▶ **YOUR OBJECTIVE**: Would you copy out the whole listing exactly as given?

▶ **Data records**:
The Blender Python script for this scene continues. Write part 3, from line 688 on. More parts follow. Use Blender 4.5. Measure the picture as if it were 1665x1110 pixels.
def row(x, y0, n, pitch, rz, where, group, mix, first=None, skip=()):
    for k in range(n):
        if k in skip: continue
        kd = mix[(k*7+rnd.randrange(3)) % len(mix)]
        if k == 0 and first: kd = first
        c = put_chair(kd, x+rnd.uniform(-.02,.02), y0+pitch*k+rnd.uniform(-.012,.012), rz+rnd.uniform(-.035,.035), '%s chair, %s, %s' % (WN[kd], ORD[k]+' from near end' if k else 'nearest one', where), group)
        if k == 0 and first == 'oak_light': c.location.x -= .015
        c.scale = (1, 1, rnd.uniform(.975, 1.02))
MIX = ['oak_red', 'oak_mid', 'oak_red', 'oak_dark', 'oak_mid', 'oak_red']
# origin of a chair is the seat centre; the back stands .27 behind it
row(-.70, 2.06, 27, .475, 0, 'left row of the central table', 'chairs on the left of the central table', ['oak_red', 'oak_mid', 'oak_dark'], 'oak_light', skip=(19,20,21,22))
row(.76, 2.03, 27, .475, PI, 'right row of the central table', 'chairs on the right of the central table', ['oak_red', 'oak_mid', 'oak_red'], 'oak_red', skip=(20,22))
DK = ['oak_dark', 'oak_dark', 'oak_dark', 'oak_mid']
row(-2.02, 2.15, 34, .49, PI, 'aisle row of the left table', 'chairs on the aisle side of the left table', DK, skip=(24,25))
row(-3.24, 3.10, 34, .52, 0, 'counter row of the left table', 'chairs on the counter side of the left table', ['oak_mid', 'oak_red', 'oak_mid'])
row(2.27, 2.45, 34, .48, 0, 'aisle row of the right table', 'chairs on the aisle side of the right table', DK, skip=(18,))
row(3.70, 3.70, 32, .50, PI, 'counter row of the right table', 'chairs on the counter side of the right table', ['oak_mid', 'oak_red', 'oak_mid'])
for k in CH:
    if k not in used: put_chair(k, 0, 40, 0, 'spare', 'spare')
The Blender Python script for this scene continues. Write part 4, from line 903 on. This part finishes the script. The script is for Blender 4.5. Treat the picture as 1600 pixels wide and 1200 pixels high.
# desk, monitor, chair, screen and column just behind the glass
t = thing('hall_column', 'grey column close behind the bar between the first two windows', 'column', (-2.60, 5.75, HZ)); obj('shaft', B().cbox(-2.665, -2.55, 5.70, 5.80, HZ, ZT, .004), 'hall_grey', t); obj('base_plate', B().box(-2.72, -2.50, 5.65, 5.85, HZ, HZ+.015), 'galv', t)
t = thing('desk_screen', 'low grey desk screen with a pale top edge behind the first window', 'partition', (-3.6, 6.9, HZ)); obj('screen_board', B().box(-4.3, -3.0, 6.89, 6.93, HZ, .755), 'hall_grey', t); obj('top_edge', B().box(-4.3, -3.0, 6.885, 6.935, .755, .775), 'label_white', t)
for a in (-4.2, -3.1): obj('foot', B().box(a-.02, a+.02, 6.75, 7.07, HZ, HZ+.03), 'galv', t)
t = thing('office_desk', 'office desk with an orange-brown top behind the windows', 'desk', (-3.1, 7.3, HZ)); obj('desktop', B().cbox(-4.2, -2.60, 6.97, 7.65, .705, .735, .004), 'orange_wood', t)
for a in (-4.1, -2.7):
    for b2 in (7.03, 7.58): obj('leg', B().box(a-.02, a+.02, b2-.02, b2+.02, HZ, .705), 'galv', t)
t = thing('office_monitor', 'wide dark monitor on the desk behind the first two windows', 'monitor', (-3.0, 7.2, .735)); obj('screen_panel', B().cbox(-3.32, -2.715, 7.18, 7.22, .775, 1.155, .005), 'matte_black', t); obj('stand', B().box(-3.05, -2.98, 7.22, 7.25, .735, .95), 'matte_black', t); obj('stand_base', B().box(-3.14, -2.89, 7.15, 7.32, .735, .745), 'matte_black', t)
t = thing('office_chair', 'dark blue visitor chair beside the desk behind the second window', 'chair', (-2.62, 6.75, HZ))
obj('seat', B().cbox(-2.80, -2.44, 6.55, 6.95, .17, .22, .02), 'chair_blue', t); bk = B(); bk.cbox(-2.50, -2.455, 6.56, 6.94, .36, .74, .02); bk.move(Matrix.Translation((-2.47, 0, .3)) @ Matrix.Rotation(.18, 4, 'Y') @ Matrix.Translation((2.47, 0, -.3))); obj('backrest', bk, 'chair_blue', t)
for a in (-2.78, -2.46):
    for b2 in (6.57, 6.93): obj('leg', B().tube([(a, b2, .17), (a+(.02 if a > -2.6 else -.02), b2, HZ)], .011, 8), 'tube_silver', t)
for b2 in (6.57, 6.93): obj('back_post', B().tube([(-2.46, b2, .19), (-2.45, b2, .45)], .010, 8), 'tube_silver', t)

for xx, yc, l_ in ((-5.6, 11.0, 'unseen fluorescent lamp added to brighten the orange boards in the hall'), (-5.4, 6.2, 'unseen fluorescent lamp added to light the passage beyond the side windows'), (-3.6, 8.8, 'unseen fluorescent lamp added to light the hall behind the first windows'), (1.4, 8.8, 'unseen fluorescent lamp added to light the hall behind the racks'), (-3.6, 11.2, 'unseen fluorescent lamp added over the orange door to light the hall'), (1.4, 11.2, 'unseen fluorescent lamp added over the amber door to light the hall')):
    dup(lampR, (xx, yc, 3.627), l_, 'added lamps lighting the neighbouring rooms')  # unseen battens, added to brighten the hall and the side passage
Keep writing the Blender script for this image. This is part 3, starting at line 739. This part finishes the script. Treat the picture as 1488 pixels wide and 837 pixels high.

▶ **SOLVED EXERCISE**:
The Blender Python script for this scene continues. Write part 3, from line 688 on. More parts follow. Use Blender 4.5. Measure the picture as if it were 1665x1110 pixels.
def row(x, y0, n, pitch, rz, where, group, mix, first=None, skip=()):
    for k in range(n):
        if k in skip: continue
        kd = mix[(k*7+rnd.randrange(3)) % len(mix)]
        if k == 0 and first: kd = first
        c = put_chair(kd, x+rnd.uniform(-.02,.02), y0+pitch*k+rnd.uniform(-.012,.012), rz+rnd.uniform(-.035,.035), '%s chair, %s, %s' % (WN[kd], ORD[k]+' from near end' if k else 'nearest one', where), group)
        if k == 0 and first == 'oak_light': c.location.x -= .015
        c.scale = (1, 1, rnd.uniform(.975, 1.02))
MIX = ['oak_red', 'oak_mid', 'oak_red', 'oak_dark', 'oak_mid', 'oak_red']
# origin of a chair is the seat centre; the back stands .27 behind it
row(-.70, 2.06, 27, .475, 0, 'left row of the central table', 'chairs on the left of the central table', ['oak_red', 'oak_mid', 'oak_dark'], 'oak_light', skip=(19,20,21,22))
row(.76, 2.03, 27, .475, PI, 'right row of the central table', 'chairs on the right of the central table', ['oak_red', 'oak_mid', 'oak_red'], 'oak_red', skip=(20,22))
DK = ['oak_dark', 'oak_dark', 'oak_dark', 'oak_mid']
row(-2.02, 2.15, 34, .49, PI, 'aisle row of the left table', 'chairs on the aisle side of the left table', DK, skip=(24,25))
row(-3.24, 3.10, 34, .52, 0, 'counter row of the left table', 'chairs on the counter side of the left table', ['oak_mid', 'oak_red', 'oak_mid'])
row(2.27, 2.45, 34, .48, 0, 'aisle row of the right table', 'chairs on the aisle side of the right table', DK, skip=(18,))
row(3.70, 3.70, 32, .50, PI, 'counter row of the right table', 'chairs on the counter side of the right table', ['oak_mid', 'oak_red', 'oak_mid'])
for k in CH:
    if k not in used: put_chair(k, 0, 40, 0, 'spare', 'spare')
The Blender Python script for this scene continues. Write part 4, from line 903 on. This part finishes the script. The script is for Blender 4.5. Treat the picture as 1600 pixels wide and 1200 pixels high.
# desk, monitor, chair, screen and column just behind the glass
t = thing('hall_column', 'grey column close behind the bar between the first two windows', 'column', (-2.60, 5.75, HZ)); obj('shaft', B().cbox(-2.665, -2.55, 5.70, 5.80, HZ, ZT, .004), 'hall_grey', t); obj('base_plate', B().box(-2.72, -2.50, 5.65, 5.85, HZ, HZ+.015), 'galv', t)
t = thing('desk_screen', 'low grey desk screen with a pale top edge behind the first window', 'partition', (-3.6, 6.9, HZ)); obj('screen_board', B().box(-4.3, -3.0, 6.89, 6.93, HZ, .755), 'hall_grey', t); obj('top_edge', B().box(-4.3, -3.0, 6.885, 6.935, .755, .775), 'label_white', t)
for a in (-4.2, -3.1): obj('foot', B().box(a-.02, a+.02, 6.75, 7.07, HZ, HZ+.03), 'galv', t)
t = thing('office_desk', 'office desk with an orange-brown top behind the windows', 'desk', (-3.1, 7.3, HZ)); obj('desktop', B().cbox(-4.2, -2.60, 6.97, 7.65, .705, .735, .004), 'orange_wood', t)
for a in (-4.1, -2.7):
    for b2 in (7.03, 7.58): obj('leg', B().box(a-.02, a+.02, b2-.02, b2+.02, HZ, .705), 'galv', t)
t = thing('office_monitor', 'wide dark monitor on the desk behind the first two windows', 'monitor', (-3.0, 7.2, .735)); obj('screen_panel', B().cbox(-3.32, -2.715, 7.18, 7.22, .775, 1.155, .005), 'matte_black', t); obj('stand', B().box(-3.05, -2.98, 7.22, 7.25, .735, .95), 'matte_black', t); obj('stand_base', B().box(-3.14, -2.89, 7.15, 7.32, .735, .745), 'matte_black', t)
t = thing('office_chair', 'dark blue visitor chair beside the desk behind the second window', 'chair', (-2.62, 6.75, HZ))
obj('seat', B().cbox(-2.80, -2.44, 6.55, 6.95, .17, .22, .02), 'chair_blue', t); bk = B(); bk.cbox(-2.50, -2.455, 6.56, 6.94, .36, .74, .02); bk.move(Matrix.Translation((-2.47, 0, .3)) @ Matrix.Rotation(.18, 4, 'Y') @ Matrix.Translation((2.47, 0, -.3))); obj('backrest', bk, 'chair_blue', t)
for a in (-2.78, -2.46):
    for b2 in (6.57, 6.93): obj('leg', B().tube([(a, b2, .17), (a+(.02 if a > -2.6 else -.02), b2, HZ)], .011, 8), 'tube_silver', t)
for b2 in (6.57, 6.93): obj('back_post', B().tube([(-2.46, b2, .19), (-2.45, b2, .45)], .010, 8), 'tube_silver', t)

for xx, yc, l_ in ((-5.6, 11.0, 'unseen fluorescent lamp added to brighten the orange boards in the hall'), (-5.4, 6.2, 'unseen fluorescent lamp added to light the passage beyond the side windows'), (-3.6, 8.8, 'unseen fluorescent lamp added to light the hall behind the first windows'), (1.4, 8.8, 'unseen fluorescent lamp added to light the hall behind the racks'), (-3.6, 11.2, 'unseen fluorescent lamp added over the orange door to light the hall'), (1.4, 11.2, 'unseen fluorescent lamp added over the amber door to light the hall')):
    dup(lampR, (xx, yc, 3.627), l_, 'added lamps lighting the neighbouring rooms')  # unseen battens, added to brighten the hall and the side passage
Keep writing the Blender script for this image. This is part 3, starting at line 739. This part finishes the script. Treat the picture as 1488 pixels wide and 837 pixels high.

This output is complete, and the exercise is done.